В своих литературных произведениях она выступила защитницей женского образования и уничтожения рабства. Самый известный ее роман – «Хижина дяди Тома» – был написан в 1852 г. В первый же год разошелся в Америке тиражом в 350 000, всего 600 000 экземпляров, выдержал 35 изданий в Англии и был переведен на 20 иностранных языков.
Книга написана непритязательно, традиционна по стилю, ее гражданский пафос, ненавязчивая дидактичность вперемешку с юмором напоминают неформальные проповеди, имевшие целью утвердить в сознании паствы основные христианские и гражданские принципы.
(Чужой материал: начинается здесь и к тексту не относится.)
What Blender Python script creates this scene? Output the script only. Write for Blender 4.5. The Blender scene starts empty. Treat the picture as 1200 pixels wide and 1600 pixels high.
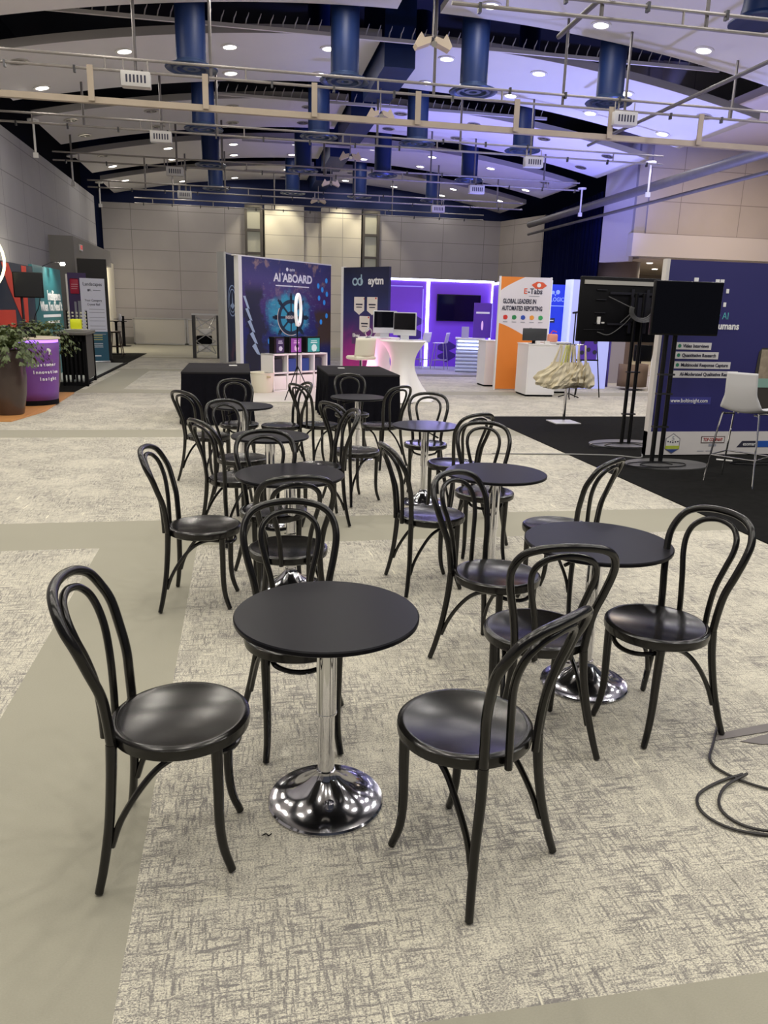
import bpy, bmesh, math, random
from mathutils import Vector, Matrix
random.seed(7)
R = math.radians
PI = math.pi
SC = bpy.context.scene
COL = SC.collection

# ------------------------------------------------------------------ camera, world, exposure
def basis(pitch, roll, yaw):
    a, b, c = R(pitch), R(roll), R(yaw)
    F = Vector((math.sin(c)*math.cos(a), math.cos(c)*math.cos(a), -math.sin(a)))
    Rt = Vector((math.cos(c), -math.sin(c), 0)); U = Rt.cross(F)
    return Rt*math.cos(b)+U*math.sin(b), -Rt*math.sin(b)+U*math.cos(b), F
cd = bpy.data.cameras.new('camera'); cam = bpy.data.objects.new('camera', cd); COL.objects.link(cam)
_r, _u, _f = basis(14.83, 1.52, 10.83)
cam.matrix_world = Matrix(((_r.x, _u.x, -_f.x, 0), (_r.y, _u.y, -_f.y, 0), (_r.z, _u.z, -_f.z, 1.653), (0, 0, 0, 1)))
cd.sensor_fit = 'VERTICAL'; cd.sensor_height = 24.0; cd.lens = 1183.5/1600*24.0
cd.clip_start = .05; cd.clip_end = 200
SC.camera = cam
SC.view_settings.view_transform = 'Standard'; SC.view_settings.look = 'None'
SC.view_settings.gamma = 1.0; SC.view_settings.use_curve_mapping = False
SC.view_settings.exposure = 0.03
w = bpy.data.worlds.new('world'); SC.world = w; w.use_nodes = True
w.node_tree.nodes['Background'].inputs[0].default_value = (.52, .55, .66, 1)
w.node_tree.nodes['Background'].inputs[1].default_value = .16
LAMP_W = 24.0

def lamp(kind, loc, energy, color=(1, .93, .82), size=.2, rot=(0, 0, 0), name='lamp_light', spread=None, spot=None, parent=None):
    l = bpy.data.lights.new(name, kind); l.energy = energy; l.color = color
    if kind == 'AREA':
        l.shape = 'DISK'; l.size = size
        if spread: l.spread = spread
    elif kind == 'SPOT':
        l.spot_size = spot or R(60); l.spot_blend = .6; l.shadow_soft_size = size
    else: l.shadow_soft_size = size
    o = bpy.data.objects.new(name, l); COL.objects.link(o); o.location = loc; o.rotation_euler = rot
    if parent: o.parent = parent
    return o
# unseen blue and violet spots added behind the booths to tint wall and ceiling
lamp('SPOT', (9.6, 19.5, .3), 2000, (.30, .34, 1), .25, (R(180), 0, 0), 'added_uplight_blue', spot=R(120))
lamp('SPOT', (10.6, 22.0, .3), 1500, (.22, .22, 1), .25, (R(158), R(-14), 0), 'added_uplight_wall', spot=R(90))
lamp('SPOT', (6.2, 24.2, .3), 500, (.32, .22, 1), .25, (R(165), 0, 0), 'added_uplight_violet', spot=R(100))
lamp('SPOT', (8.3, 13.5, .3), 550, (.4, .4, 1), .25, (R(180), 0, 0), 'added_uplight_lavender', spot=R(130))

# ------------------------------------------------------------------ materials
MATS = {}
def mat(name, col=(.5, .5, .5), rough=.5, metal=0., emit=None, es=1., noise=0., nscale=8., bump=0., bscale=200., coat=0., spec=None, trans=0., alpha=None):
    if name in MATS: return MATS[name]
    m = bpy.data.materials.new(name); m.use_nodes = True; nt = m.node_tree; b = nt.nodes['Principled BSDF']
    b.inputs['Base Color'].default_value = (*col, 1); b.inputs['Roughness'].default_value = rough
    b.inputs['Metallic'].default_value = metal
    if coat: b.inputs['Coat Weight'].default_value = coat; b.inputs['Coat Roughness'].default_value = .12
    if spec is not None: b.inputs['Specular IOR Level'].default_value = spec
    if trans: b.inputs['Transmission Weight'].default_value = trans
    if emit: b.inputs['Emission Color'].default_value = (*emit, 1); b.inputs['Emission Strength'].default_value = es
    tc = nt.nodes.new('ShaderNodeTexCoord')
    if noise:
        n = nt.nodes.new('ShaderNodeTexNoise'); n.inputs['Scale'].default_value = nscale; n.inputs['Detail'].default_value = 5
        nt.links.new(tc.outputs['Object'], n.inputs['Vector'])
        mx = nt.nodes.new('ShaderNodeMix'); mx.data_type = 'RGBA'
        mx.inputs['A'].default_value = (*[max(0, c*(1-noise)) for c in col], 1); mx.inputs['B'].default_value = (*[min(1, c*(1+noise)) for c in col], 1)
        nt.links.new(n.outputs['Fac'], mx.inputs['Factor']); nt.links.new(mx.outputs['Result'], b.inputs['Base Color'])
    if bump:
        n = nt.nodes.new('ShaderNodeTexNoise'); n.inputs['Scale'].default_value = bscale
        nt.links.new(tc.outputs['Object'], n.inputs['Vector'])
        bp = nt.nodes.new('ShaderNodeBump'); bp.inputs['Strength'].default_value = bump; bp.inputs['Distance'].default_value = .01
        nt.links.new(n.outputs['Fac'], bp.inputs['Height']); nt.links.new(bp.outputs['Normal'], b.inputs['Normal'])
    MATS[name] = m
    return m

class NT:
    def __init__(s, name):
        s.m = bpy.data.materials.new(name); s.m.use_nodes = True; s.nt = s.m.node_tree; s.b = s.nt.nodes['Principled BSDF']; MATS[name] = s.m
        s.tc = s.nt.nodes.new('ShaderNodeTexCoord')
    def N(s, t): return s.nt.nodes.new(t)
    def put(s, v, sock):
        if isinstance(v, (int, float)): sock.default_value = v
        elif isinstance(v, tuple): sock.default_value = (*v, 1) if len(v) == 3 and len(sock.default_value) == 4 else v
        else: s.nt.links.new(v, sock)
    def M(s, op, a, b=0., c=0.):
        n = s.N('ShaderNodeMath'); n.operation = op
        for i, v in enumerate((a, b, c)): s.put(v, n.inputs[i])
        return n.outputs[0]
    def xyz(s):
        n = s.N('ShaderNodeSeparateXYZ'); s.nt.links.new(s.tc.outputs['Object'], n.inputs[0]); return n.outputs
    def noise(s, scale, sx=1, sy=1, sz=1, detail=3, loc=(0, 0, 0), rough=.5, dist=0.):
        mp = s.N('ShaderNodeMapping'); mp.inputs['Scale'].default_value = (sx, sy, sz); mp.inputs['Location'].default_value = loc
        s.nt.links.new(s.tc.outputs['Object'], mp.inputs['Vector'])
        n = s.N('ShaderNodeTexNoise'); n.inputs['Scale'].default_value = scale; n.inputs['Detail'].default_value = detail
        n.inputs['Roughness'].default_value = rough; n.inputs['Distortion'].default_value = dist
        s.nt.links.new(mp.outputs[0], n.inputs['Vector']); return n.outputs['Fac']
    def sm(s, v, a, b):
        n = s.N('ShaderNodeMapRange'); n.interpolation_type = 'SMOOTHSTEP'
        n.inputs['From Min'].default_value = a; n.inputs['From Max'].default_value = b; s.put(v, n.inputs['Value']); return n.outputs[0]
    def mix(s, f, a, b):
        n = s.N('ShaderNodeMix'); n.data_type = 'RGBA'; s.put(f, n.inputs['Factor']); s.put(a, n.inputs['A']); s.put(b, n.inputs['B']); return n.outputs['Result']
    def ramp(s, v, stops):
        n = s.N('ShaderNodeValToRGB'); e = n.color_ramp.elements
        while len(e) < len(stops): e.new(.5)
        for i, (p, c) in enumerate(stops): e[i].position = p; e[i].color = (*c, 1)
        s.put(v, n.inputs[0]); return n.outputs[0]
    def between(s, v, a, b): return s.M('MULTIPLY', s.M('GREATER_THAN', v, a), s.M('LESS_THAN', v, b))
    def out(s, col, rough=.6, metal=0., emit=None, es=0.):
        s.put(col, s.b.inputs['Base Color']); s.put(rough, s.b.inputs['Roughness']); s.b.inputs['Metallic'].default_value = metal
        if emit is not None: s.put(emit, s.b.inputs['Emission Color']); s.b.inputs['Emission Strength'].default_value = es
        return s.m
    def bump(s, h, st=.3, d=.01):
        n = s.N('ShaderNodeBump'); n.inputs['Strength'].default_value = st; n.inputs['Distance'].default_value = d
        s.put(h, n.inputs['Height']); s.nt.links.new(n.outputs[0], s.b.inputs['Normal'])

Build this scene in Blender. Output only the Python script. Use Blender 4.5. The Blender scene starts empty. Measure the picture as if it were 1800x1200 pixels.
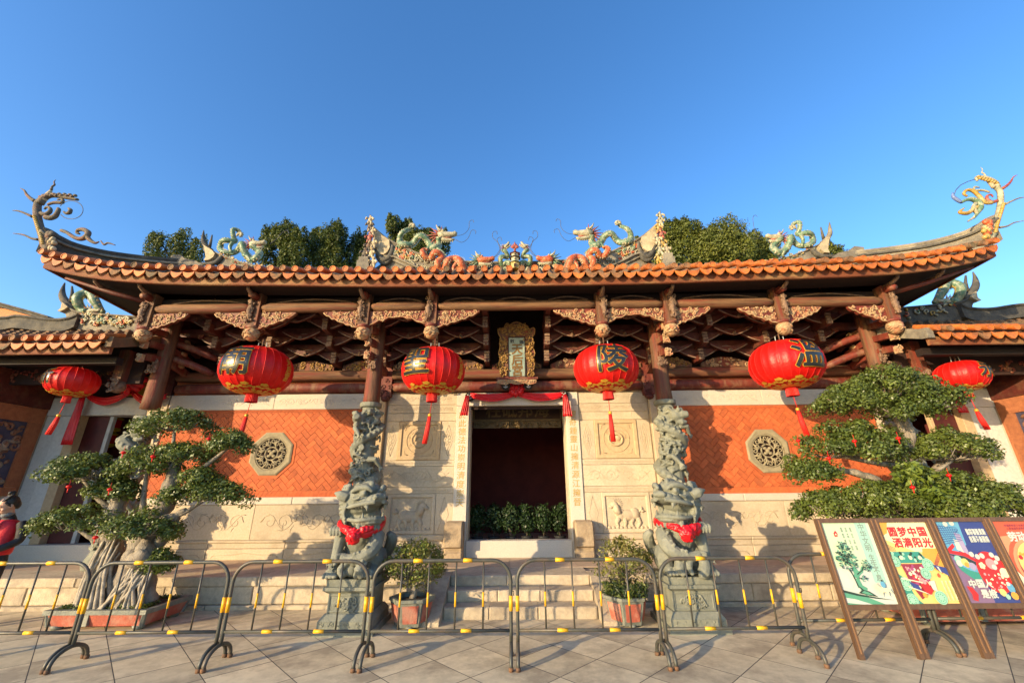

Сенсационную известность получил памфлет Бичер Стоу «Оправдание леди Байрон» (1870 г.), основанный на признаниях, сделанных ей вдовой поэта. Критики утверждали, что книга очернила память поэта, так как раскрыла его любовную связь со сводной сестрой, однако исследования современных литературоведов подтверждают правоту Бичер Стоу.
Последние романы и повести: «Моя жена и я» (1871 г.), «Бело розовая тирания» (1871 г.), «Мы и наши соседи» (1875 г.), «Семья Погэнак» (1878 г.) – не пользовались популярностью, отталкивая читателей избыточностью трагических событий и смертей.
Последние годы жизни Бичер Стоу провела в добровольном одиночестве на своей вилле во Флориде.
Писательница умерла в США 1 июля 1896 г.